Seine Kontrahentin in dieser Debatte erteilte in ihrer Antwort zumindest den sogenannten E-Fuels eine klare Absage. Diese seien "wie der Champagner der Energiewende. Wir werden so viel davon auch nicht haben".
"Sonst würde ich heute hier nicht sitzen"
Die Sprecherin der Letzten Generation mahnte jedoch gleichzeitig, dass jede einzelne Einsparung wichtig sei: "Wir werden in der Zukunft um jedes Prozent kämpfen. Unterm Strich können wir es uns nicht leisten, das nicht umzusetzen. Wenn wir das jetzt nicht machen, entgleitet uns diese Situation."

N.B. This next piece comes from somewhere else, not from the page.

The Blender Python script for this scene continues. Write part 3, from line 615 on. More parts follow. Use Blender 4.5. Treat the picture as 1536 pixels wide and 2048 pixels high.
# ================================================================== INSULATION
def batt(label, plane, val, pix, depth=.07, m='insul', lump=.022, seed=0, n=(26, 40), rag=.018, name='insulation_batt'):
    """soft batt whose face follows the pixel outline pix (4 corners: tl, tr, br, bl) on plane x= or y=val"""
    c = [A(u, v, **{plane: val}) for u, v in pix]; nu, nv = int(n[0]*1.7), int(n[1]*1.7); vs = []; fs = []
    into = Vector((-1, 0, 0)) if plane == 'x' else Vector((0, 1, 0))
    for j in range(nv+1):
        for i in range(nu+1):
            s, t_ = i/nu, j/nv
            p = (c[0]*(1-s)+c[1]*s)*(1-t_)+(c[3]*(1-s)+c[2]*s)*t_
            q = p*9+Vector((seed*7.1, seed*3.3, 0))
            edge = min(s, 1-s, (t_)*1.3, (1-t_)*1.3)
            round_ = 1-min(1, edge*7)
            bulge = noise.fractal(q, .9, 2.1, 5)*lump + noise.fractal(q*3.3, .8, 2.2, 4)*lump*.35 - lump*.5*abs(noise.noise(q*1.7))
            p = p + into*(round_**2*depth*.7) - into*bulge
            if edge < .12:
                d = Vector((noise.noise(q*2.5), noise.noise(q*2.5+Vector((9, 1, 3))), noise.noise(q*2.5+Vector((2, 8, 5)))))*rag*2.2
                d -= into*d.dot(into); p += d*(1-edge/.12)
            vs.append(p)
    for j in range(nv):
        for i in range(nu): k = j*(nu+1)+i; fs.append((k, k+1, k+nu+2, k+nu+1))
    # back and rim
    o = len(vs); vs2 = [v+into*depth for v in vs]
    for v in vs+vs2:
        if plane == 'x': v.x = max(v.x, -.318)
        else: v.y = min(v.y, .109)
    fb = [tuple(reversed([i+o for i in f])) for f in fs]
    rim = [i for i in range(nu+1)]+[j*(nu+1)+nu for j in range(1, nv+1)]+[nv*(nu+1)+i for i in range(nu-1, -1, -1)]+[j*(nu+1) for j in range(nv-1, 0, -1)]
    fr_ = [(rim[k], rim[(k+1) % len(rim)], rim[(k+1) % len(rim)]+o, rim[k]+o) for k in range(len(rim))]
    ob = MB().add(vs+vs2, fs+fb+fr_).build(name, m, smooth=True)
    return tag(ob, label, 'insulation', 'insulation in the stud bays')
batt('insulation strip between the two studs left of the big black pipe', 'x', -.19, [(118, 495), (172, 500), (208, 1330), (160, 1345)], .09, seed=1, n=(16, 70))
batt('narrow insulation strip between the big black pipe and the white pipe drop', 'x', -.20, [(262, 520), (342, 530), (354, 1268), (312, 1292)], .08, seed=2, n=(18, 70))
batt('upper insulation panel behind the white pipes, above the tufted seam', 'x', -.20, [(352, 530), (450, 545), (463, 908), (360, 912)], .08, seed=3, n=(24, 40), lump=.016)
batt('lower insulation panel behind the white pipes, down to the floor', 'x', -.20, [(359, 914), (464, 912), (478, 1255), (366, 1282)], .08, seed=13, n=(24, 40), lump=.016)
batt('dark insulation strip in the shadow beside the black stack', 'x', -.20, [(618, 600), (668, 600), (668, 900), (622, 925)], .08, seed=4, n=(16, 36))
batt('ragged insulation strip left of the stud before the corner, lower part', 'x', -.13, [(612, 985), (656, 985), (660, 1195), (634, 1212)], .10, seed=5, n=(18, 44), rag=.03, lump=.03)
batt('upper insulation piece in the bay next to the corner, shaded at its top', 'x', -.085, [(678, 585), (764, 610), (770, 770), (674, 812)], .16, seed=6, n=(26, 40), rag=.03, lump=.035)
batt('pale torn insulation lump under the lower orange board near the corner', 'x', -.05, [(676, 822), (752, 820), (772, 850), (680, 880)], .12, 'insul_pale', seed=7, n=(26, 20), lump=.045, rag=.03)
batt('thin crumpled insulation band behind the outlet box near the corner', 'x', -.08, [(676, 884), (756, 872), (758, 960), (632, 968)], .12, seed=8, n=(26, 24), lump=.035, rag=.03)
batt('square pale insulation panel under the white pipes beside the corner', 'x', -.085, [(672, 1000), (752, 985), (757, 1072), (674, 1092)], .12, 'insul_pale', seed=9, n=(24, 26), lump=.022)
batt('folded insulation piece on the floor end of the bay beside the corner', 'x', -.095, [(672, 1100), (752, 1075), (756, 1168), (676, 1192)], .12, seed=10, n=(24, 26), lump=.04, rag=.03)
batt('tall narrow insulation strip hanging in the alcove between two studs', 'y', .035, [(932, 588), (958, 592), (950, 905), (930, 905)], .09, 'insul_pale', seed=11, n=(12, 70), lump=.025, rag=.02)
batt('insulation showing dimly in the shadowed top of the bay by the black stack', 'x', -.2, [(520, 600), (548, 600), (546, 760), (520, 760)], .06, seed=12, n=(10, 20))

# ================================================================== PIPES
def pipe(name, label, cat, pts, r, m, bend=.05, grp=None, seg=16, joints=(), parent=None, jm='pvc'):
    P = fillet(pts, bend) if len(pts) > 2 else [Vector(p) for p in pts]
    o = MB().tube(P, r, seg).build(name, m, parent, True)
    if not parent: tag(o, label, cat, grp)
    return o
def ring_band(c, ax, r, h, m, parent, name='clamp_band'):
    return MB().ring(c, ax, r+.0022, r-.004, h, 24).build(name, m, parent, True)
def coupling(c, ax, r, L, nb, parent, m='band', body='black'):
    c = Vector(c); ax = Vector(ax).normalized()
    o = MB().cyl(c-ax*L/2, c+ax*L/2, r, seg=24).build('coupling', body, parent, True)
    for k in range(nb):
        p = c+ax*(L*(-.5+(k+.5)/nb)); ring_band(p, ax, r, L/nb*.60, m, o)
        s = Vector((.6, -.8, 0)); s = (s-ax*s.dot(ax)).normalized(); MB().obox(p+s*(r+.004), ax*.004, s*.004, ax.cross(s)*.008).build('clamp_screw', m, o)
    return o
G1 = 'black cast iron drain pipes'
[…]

Auch für die abschließende Frage von Anchor Martin Thür nach der Wirksamkeit ihrer extrem umstrittenen Protestform fand Freund eine klare und wohl für alle ernüchternde Antwort: "Über unsere Protestform zu sprechen, da brauchen wir noch eine ganze Sendung. Fakt ist, es funktioniert, denn sonst würde ich heute hier nicht sitzen. Leider bekommt man die Aufmerksamkeit nicht, wenn man den fossilen Alltag nicht stört."